> _Problem to solve_: Gather every line in the records below that contains the word "ShaderNodeTexNoise".

> _Recorded information_:
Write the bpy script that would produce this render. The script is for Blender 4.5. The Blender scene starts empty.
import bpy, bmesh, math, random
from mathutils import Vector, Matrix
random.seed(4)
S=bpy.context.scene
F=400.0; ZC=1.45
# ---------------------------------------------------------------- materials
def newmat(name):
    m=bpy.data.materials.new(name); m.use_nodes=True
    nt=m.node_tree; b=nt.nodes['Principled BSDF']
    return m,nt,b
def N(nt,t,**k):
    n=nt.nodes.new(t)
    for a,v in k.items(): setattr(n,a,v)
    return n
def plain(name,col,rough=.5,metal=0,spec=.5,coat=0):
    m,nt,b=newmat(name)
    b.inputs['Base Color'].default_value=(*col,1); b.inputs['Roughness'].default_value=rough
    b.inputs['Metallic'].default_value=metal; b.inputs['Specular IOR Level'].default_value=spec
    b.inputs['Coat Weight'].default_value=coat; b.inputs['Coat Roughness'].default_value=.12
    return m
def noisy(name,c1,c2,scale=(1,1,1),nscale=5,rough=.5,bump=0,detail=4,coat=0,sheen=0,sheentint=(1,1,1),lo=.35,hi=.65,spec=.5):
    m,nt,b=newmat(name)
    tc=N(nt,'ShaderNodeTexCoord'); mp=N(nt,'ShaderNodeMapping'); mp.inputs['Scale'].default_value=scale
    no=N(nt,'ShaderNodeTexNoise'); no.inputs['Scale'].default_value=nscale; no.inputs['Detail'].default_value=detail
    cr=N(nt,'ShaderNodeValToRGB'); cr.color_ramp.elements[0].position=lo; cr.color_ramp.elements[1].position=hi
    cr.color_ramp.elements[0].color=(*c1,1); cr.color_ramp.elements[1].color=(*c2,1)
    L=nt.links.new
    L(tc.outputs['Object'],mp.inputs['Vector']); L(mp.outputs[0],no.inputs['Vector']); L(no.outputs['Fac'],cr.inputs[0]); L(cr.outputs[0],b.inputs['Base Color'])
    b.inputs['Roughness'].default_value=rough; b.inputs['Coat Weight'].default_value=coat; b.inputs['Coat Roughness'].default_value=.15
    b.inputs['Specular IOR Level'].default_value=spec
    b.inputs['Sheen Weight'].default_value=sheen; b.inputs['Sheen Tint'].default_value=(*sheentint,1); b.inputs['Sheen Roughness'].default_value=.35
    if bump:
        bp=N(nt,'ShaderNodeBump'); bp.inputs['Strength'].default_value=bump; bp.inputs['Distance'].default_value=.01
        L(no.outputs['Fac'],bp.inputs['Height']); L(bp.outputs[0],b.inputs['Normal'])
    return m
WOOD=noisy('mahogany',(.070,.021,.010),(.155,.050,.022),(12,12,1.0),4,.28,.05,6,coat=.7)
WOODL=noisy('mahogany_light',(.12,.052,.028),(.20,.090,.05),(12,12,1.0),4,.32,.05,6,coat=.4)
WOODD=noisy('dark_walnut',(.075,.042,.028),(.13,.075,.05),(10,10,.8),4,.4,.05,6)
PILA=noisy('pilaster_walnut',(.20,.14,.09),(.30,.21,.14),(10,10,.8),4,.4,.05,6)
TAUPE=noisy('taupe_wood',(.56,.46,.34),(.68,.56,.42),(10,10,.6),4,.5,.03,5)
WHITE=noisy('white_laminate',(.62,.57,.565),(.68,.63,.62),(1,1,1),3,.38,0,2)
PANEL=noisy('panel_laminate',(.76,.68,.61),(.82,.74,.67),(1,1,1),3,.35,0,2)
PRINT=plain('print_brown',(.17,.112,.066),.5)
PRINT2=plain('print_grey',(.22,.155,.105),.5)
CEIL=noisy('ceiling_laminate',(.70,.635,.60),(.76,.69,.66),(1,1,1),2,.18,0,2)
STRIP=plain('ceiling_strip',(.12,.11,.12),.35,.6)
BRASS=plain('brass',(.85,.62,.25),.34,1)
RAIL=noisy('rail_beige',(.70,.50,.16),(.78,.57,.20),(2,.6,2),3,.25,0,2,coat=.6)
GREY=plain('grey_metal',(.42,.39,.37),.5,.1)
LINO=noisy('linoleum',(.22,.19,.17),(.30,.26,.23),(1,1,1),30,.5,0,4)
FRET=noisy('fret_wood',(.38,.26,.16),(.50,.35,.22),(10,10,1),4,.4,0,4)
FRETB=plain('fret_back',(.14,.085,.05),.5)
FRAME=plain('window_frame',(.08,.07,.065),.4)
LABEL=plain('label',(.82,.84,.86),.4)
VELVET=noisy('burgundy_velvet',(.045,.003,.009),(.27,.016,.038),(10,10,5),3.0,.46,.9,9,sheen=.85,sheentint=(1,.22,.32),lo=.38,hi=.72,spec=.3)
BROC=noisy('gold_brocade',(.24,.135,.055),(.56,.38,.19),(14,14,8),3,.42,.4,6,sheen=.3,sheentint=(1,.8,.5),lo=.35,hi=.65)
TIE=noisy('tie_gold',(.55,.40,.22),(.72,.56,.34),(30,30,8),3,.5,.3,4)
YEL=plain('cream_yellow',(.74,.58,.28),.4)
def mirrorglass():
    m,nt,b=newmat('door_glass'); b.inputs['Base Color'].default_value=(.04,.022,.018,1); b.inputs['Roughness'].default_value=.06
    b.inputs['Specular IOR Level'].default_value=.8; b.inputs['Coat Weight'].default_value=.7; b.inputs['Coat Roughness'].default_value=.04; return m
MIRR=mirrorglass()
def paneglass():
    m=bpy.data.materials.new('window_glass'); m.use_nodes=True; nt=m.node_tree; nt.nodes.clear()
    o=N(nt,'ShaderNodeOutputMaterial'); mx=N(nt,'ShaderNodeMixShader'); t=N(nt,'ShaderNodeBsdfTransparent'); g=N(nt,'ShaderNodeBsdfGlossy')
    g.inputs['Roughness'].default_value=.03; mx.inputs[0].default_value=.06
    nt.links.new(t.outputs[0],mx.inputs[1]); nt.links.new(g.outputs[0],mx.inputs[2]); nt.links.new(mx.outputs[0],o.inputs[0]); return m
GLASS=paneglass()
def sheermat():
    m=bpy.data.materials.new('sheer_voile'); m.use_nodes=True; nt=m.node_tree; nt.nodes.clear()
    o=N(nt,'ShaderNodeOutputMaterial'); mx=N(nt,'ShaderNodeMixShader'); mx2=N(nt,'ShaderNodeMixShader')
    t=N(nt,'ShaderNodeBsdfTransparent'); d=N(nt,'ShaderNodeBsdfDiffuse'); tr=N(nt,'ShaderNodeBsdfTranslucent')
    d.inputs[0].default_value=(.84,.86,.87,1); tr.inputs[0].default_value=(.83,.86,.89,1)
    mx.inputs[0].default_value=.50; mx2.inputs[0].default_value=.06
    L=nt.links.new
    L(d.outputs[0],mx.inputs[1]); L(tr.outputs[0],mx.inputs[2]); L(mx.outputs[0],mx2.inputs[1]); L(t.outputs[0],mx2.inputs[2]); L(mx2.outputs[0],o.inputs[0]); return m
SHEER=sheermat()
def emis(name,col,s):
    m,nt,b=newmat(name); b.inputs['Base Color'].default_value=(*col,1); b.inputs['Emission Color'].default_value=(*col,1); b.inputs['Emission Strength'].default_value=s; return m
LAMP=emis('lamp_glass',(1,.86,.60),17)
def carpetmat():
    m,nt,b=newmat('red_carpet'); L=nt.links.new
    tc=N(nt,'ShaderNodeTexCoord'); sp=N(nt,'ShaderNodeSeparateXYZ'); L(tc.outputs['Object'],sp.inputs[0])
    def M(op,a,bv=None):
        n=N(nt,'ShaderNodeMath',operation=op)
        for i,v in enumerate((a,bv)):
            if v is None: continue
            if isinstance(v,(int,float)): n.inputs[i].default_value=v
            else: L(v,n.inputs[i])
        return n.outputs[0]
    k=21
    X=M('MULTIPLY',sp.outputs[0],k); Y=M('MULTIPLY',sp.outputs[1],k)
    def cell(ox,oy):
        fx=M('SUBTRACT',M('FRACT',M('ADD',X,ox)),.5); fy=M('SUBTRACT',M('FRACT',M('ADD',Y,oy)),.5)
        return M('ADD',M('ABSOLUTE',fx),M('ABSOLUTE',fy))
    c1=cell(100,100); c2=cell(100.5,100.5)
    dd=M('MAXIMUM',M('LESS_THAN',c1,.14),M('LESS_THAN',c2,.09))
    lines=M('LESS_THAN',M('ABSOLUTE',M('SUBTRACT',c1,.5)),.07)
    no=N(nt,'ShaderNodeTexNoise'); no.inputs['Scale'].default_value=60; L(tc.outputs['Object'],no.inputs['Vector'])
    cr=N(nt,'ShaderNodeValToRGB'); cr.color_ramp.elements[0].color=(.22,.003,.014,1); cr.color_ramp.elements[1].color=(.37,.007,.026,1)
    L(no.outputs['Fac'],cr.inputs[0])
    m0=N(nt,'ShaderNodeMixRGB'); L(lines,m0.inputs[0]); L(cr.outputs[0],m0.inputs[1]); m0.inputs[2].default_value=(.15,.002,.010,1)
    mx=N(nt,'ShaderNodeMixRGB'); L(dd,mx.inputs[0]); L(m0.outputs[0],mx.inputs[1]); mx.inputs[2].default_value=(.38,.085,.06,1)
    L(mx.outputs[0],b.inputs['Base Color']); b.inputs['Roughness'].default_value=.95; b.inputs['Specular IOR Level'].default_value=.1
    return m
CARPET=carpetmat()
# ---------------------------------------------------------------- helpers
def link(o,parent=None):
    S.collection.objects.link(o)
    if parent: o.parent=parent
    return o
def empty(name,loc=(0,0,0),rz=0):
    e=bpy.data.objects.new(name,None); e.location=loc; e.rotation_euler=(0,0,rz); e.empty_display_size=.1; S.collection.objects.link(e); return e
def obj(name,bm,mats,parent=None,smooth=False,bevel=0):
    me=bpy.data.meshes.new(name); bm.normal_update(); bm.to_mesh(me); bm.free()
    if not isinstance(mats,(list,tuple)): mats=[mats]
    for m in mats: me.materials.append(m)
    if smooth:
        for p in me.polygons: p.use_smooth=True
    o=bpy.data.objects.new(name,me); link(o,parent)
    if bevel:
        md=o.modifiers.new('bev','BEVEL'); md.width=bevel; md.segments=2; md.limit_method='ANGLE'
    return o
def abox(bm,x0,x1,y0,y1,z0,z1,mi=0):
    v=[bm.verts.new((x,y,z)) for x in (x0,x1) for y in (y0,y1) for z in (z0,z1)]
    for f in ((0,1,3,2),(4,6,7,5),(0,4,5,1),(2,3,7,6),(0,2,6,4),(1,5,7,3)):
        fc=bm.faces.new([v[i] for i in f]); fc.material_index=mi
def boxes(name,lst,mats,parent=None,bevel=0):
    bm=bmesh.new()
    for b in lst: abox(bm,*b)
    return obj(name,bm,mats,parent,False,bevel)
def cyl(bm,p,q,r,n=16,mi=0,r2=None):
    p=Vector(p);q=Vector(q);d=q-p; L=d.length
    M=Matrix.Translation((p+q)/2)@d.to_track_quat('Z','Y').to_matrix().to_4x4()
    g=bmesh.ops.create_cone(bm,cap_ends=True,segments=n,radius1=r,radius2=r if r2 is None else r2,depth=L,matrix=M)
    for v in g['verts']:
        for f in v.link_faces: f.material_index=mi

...

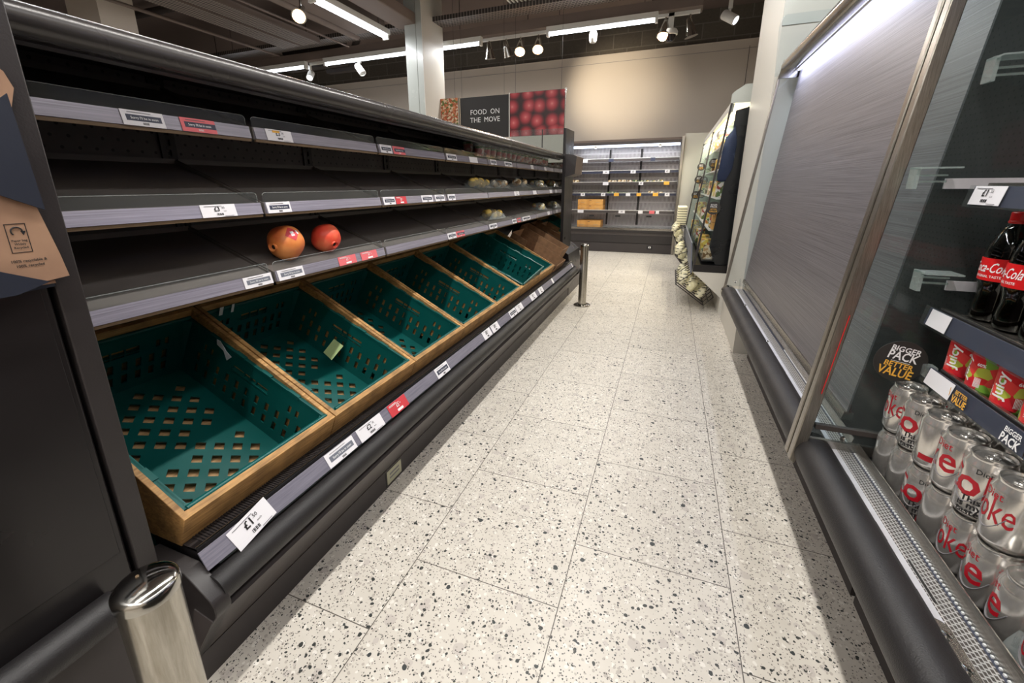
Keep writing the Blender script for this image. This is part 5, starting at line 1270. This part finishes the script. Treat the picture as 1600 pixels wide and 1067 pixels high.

> _Solution for this problem_:
    no=N(nt,'ShaderNodeTexNoise'); no.inputs['Scale'].default_value=nscale; no.inputs['Detail'].default_value=detail
    no=N(nt,'ShaderNodeTexNoise'); no.inputs['Scale'].default_value=60; L(tc.outputs['Object'],no.inputs['Vector'])